(Directive) Review the material and extract every line in which the word "scene" occurs.

(Raw data)

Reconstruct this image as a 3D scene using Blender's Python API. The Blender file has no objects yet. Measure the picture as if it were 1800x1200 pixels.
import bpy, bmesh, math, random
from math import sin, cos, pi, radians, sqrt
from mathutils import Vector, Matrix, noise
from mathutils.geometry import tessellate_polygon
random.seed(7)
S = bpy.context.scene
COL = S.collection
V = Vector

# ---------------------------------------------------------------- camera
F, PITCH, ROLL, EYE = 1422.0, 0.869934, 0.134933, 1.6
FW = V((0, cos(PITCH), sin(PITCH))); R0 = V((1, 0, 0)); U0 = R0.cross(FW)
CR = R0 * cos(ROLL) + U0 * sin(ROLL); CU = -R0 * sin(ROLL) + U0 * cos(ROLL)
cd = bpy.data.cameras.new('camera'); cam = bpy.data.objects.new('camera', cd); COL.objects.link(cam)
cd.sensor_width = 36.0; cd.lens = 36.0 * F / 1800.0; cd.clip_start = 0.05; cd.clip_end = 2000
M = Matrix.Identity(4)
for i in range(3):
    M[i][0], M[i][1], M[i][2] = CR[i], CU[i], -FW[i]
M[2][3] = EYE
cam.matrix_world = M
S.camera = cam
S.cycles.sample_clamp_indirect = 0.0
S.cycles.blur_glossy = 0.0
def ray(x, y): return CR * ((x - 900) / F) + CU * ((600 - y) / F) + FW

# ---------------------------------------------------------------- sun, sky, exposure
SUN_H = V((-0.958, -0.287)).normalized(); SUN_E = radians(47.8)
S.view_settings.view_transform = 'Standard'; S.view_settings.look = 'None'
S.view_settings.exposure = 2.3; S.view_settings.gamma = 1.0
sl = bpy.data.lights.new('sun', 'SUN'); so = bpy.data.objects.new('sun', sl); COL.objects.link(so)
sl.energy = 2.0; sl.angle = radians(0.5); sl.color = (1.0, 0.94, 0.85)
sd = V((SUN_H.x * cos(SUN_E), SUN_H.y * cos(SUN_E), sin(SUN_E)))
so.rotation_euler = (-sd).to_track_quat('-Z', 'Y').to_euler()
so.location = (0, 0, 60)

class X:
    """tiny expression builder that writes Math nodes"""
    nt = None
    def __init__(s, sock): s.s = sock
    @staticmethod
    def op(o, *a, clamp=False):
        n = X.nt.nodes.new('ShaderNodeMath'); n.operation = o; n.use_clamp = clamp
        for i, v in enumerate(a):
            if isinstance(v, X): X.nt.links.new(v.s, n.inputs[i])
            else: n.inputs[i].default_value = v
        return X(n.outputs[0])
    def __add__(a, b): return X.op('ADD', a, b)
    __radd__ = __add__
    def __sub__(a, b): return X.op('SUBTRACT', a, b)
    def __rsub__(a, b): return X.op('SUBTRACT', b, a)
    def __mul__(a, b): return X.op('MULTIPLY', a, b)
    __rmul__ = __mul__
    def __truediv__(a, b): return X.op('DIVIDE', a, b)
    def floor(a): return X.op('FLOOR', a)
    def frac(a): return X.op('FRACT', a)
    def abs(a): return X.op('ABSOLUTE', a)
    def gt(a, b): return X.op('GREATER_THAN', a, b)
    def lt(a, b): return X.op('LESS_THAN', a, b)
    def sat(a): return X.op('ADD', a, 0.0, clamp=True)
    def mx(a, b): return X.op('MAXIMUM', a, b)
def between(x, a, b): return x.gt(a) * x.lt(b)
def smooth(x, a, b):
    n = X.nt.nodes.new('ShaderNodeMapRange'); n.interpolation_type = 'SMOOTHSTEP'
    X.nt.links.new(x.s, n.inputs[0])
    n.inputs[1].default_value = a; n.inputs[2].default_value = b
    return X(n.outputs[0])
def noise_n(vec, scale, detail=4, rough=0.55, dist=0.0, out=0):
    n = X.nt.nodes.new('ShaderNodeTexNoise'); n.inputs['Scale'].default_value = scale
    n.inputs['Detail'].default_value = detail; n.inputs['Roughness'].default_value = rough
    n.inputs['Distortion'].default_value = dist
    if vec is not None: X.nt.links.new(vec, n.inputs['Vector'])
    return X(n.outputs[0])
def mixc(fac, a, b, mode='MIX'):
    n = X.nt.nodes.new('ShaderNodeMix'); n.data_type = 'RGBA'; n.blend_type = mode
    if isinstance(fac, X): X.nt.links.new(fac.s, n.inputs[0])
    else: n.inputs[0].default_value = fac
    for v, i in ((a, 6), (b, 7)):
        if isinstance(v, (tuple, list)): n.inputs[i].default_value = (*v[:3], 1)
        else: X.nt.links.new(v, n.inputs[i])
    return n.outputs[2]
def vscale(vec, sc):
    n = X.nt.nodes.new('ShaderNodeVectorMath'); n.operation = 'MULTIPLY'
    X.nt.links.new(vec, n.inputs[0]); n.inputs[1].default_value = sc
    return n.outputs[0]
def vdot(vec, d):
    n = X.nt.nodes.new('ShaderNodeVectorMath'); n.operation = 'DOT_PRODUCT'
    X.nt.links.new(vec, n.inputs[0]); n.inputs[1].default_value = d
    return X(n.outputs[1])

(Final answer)
Reconstruct this image as a 3D scene using Blender's Python API. The Blender file has no objects yet. Measure the picture as if it were 1800x1200 pixels.
S = bpy.context.scene